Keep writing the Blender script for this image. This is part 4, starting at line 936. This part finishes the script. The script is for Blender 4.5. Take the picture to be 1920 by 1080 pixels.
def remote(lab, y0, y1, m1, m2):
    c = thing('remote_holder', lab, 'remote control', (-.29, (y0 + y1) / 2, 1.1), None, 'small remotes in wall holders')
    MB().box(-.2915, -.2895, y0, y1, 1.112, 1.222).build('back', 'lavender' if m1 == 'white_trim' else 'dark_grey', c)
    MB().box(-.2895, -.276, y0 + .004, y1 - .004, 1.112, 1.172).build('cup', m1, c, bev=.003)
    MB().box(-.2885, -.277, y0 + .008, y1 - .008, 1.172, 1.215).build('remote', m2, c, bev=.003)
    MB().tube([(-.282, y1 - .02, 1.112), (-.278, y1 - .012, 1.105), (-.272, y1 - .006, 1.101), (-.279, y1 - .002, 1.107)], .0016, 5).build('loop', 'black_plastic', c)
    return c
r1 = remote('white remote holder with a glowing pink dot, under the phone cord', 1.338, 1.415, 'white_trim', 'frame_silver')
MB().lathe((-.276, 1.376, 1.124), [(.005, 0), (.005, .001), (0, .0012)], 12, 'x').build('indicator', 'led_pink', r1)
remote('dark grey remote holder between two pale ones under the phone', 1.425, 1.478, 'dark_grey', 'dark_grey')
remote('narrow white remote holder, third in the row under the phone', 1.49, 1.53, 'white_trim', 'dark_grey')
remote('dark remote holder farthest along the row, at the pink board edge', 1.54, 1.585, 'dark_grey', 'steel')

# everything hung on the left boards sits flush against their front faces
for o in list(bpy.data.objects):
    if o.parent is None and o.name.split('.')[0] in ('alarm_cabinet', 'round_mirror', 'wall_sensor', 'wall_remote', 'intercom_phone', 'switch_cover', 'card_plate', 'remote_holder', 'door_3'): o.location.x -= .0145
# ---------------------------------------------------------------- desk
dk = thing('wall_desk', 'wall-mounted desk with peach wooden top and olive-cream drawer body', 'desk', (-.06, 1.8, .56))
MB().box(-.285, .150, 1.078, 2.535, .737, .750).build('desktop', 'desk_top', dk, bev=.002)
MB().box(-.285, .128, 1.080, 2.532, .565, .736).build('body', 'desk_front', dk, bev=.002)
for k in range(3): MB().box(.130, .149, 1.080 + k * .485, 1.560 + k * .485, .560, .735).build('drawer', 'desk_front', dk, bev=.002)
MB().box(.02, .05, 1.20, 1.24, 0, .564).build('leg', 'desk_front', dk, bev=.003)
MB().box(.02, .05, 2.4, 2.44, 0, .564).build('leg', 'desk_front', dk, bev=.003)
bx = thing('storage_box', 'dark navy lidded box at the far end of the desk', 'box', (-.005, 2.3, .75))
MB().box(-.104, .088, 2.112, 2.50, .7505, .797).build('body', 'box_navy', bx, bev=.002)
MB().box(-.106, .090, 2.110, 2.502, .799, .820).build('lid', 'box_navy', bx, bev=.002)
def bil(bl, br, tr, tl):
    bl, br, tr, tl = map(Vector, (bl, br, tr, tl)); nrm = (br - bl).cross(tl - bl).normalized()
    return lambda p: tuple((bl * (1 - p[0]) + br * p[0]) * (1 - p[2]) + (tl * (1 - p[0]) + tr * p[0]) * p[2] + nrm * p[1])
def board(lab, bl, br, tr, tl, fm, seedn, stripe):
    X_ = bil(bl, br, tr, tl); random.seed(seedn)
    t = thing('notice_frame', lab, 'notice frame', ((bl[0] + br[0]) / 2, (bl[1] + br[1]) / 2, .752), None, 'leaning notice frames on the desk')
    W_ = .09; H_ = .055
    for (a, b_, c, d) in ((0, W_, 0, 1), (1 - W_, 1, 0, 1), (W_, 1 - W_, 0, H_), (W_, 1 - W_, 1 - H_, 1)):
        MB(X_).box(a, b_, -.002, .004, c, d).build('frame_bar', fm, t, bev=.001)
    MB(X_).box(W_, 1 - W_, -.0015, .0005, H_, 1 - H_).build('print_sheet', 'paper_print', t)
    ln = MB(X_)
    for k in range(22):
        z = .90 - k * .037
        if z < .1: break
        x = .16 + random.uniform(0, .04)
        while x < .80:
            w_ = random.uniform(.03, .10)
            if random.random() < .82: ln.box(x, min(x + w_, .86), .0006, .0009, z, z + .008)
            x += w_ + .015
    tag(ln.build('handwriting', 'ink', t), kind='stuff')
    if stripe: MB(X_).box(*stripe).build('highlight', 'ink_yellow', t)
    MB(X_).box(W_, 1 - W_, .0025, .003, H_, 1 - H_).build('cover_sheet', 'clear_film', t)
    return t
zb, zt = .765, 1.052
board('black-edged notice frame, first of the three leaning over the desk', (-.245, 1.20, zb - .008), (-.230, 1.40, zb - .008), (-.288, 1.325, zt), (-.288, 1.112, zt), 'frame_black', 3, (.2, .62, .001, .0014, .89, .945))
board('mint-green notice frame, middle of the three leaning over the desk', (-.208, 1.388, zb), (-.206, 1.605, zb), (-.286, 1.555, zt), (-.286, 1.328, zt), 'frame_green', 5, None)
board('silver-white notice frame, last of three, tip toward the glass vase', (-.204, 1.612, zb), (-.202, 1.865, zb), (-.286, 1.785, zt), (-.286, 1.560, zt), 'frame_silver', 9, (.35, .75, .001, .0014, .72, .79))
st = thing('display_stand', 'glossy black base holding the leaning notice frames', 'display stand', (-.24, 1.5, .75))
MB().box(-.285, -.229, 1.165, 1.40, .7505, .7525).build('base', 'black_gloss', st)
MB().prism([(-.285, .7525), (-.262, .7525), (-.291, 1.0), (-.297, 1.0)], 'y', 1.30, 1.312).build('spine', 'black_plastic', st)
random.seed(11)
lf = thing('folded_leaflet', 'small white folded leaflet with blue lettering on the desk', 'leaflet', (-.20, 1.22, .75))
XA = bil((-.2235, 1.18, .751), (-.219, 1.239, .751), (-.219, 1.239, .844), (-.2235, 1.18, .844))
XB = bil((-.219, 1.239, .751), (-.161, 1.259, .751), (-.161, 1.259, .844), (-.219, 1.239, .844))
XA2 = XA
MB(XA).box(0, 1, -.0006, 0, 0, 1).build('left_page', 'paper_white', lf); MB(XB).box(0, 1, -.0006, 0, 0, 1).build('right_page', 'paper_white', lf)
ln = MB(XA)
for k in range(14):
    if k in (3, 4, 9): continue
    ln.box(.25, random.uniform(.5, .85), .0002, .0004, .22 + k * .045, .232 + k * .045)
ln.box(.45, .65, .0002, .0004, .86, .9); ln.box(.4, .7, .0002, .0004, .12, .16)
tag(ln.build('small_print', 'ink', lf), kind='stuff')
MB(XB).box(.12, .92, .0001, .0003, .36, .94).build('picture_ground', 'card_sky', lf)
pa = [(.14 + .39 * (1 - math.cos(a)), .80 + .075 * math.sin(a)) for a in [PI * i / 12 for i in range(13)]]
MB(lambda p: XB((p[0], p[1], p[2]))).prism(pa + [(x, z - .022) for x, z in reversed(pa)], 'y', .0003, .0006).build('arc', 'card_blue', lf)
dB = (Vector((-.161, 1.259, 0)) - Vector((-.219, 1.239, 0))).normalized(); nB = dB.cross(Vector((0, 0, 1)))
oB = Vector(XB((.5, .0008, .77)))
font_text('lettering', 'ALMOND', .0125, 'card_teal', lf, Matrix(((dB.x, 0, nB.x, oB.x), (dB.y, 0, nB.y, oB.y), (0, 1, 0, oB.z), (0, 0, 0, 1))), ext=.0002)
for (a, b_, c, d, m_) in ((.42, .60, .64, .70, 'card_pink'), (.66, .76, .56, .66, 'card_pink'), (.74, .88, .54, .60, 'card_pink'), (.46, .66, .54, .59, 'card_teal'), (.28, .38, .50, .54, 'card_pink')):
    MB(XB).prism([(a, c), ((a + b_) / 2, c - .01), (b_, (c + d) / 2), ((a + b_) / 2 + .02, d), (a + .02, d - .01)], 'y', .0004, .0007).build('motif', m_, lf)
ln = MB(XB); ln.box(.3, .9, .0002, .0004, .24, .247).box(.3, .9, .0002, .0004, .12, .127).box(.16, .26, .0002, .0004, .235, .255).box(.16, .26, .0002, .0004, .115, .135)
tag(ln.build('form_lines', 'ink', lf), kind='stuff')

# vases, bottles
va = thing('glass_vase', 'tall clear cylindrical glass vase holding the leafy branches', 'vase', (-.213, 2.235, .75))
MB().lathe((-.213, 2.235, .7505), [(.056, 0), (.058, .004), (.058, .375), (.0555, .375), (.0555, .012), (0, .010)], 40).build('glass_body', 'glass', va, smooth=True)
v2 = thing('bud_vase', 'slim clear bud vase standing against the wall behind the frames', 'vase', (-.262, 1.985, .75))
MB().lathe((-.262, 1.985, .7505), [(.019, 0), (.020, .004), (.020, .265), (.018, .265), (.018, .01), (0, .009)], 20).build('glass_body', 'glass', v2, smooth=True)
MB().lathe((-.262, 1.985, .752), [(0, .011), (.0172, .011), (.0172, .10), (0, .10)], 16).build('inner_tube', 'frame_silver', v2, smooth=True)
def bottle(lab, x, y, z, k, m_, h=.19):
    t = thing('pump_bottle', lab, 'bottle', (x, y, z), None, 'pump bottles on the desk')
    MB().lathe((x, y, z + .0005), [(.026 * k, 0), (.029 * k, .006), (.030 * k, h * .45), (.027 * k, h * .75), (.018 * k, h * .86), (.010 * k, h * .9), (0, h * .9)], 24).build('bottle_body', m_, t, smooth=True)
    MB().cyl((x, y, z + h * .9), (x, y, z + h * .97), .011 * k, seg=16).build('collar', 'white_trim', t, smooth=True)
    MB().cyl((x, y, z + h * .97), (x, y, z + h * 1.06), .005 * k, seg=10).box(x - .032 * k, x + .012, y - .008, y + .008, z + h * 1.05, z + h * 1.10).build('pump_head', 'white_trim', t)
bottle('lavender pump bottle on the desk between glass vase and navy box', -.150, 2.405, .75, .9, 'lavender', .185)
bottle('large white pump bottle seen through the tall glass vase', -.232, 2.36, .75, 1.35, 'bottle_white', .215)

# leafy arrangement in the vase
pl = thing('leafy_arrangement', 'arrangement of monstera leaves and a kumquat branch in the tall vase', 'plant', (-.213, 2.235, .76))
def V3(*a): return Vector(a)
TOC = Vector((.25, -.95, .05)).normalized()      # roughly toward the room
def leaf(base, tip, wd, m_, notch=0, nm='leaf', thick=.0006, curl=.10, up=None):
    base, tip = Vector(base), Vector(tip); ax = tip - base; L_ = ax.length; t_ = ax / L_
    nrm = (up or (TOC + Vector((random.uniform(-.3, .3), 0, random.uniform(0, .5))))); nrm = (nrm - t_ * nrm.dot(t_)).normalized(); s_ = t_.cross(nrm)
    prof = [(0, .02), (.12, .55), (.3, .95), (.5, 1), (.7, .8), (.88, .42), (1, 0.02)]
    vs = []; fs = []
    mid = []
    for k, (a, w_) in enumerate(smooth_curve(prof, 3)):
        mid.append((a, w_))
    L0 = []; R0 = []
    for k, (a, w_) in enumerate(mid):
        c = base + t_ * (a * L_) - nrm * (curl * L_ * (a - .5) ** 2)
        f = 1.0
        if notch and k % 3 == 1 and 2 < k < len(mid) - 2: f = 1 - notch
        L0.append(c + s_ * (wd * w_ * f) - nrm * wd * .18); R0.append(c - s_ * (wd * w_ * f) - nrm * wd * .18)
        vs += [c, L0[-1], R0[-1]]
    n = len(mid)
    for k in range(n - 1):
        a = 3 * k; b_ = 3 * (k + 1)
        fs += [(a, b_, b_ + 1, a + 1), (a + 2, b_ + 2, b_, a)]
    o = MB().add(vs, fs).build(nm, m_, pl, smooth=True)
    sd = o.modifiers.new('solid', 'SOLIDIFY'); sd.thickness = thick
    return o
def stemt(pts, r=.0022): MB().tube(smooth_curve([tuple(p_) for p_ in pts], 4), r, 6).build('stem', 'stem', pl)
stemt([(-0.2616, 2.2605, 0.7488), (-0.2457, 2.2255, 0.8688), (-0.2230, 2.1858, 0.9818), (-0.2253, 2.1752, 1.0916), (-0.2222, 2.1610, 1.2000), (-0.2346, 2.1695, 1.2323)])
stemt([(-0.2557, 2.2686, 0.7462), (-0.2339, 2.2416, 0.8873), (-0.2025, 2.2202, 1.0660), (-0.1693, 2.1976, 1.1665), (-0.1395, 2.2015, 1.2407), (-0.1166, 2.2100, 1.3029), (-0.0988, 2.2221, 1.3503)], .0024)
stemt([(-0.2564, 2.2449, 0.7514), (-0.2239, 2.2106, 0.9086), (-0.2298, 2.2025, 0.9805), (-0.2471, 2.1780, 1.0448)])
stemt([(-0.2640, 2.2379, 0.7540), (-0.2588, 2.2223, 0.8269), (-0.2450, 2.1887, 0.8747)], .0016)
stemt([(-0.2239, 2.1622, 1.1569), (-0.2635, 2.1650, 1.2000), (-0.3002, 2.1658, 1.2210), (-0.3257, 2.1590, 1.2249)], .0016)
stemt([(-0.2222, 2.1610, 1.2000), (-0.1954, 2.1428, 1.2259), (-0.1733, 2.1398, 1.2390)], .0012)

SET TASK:
Starting at the first line of the listing, retype every line up to and including the one with "remote('dark remote holder".

OUTPUT BELOW:
Keep writing the Blender script for this image. This is part 4, starting at line 936. This part finishes the script. The script is for Blender 4.5. Take the picture to be 1920 by 1080 pixels.
def remote(lab, y0, y1, m1, m2):
    c = thing('remote_holder', lab, 'remote control', (-.29, (y0 + y1) / 2, 1.1), None, 'small remotes in wall holders')
    MB().box(-.2915, -.2895, y0, y1, 1.112, 1.222).build('back', 'lavender' if m1 == 'white_trim' else 'dark_grey', c)
    MB().box(-.2895, -.276, y0 + .004, y1 - .004, 1.112, 1.172).build('cup', m1, c, bev=.003)
    MB().box(-.2885, -.277, y0 + .008, y1 - .008, 1.172, 1.215).build('remote', m2, c, bev=.003)
    MB().tube([(-.282, y1 - .02, 1.112), (-.278, y1 - .012, 1.105), (-.272, y1 - .006, 1.101), (-.279, y1 - .002, 1.107)], .0016, 5).build('loop', 'black_plastic', c)
    return c
r1 = remote('white remote holder with a glowing pink dot, under the phone cord', 1.338, 1.415, 'white_trim', 'frame_silver')
MB().lathe((-.276, 1.376, 1.124), [(.005, 0), (.005, .001), (0, .0012)], 12, 'x').build('indicator', 'led_pink', r1)
remote('dark grey remote holder between two pale ones under the phone', 1.425, 1.478, 'dark_grey', 'dark_grey')
remote('narrow white remote holder, third in the row under the phone', 1.49, 1.53, 'white_trim', 'dark_grey')
remote('dark remote holder farthest along the row, at the pink board edge', 1.54, 1.585, 'dark_grey', 'steel')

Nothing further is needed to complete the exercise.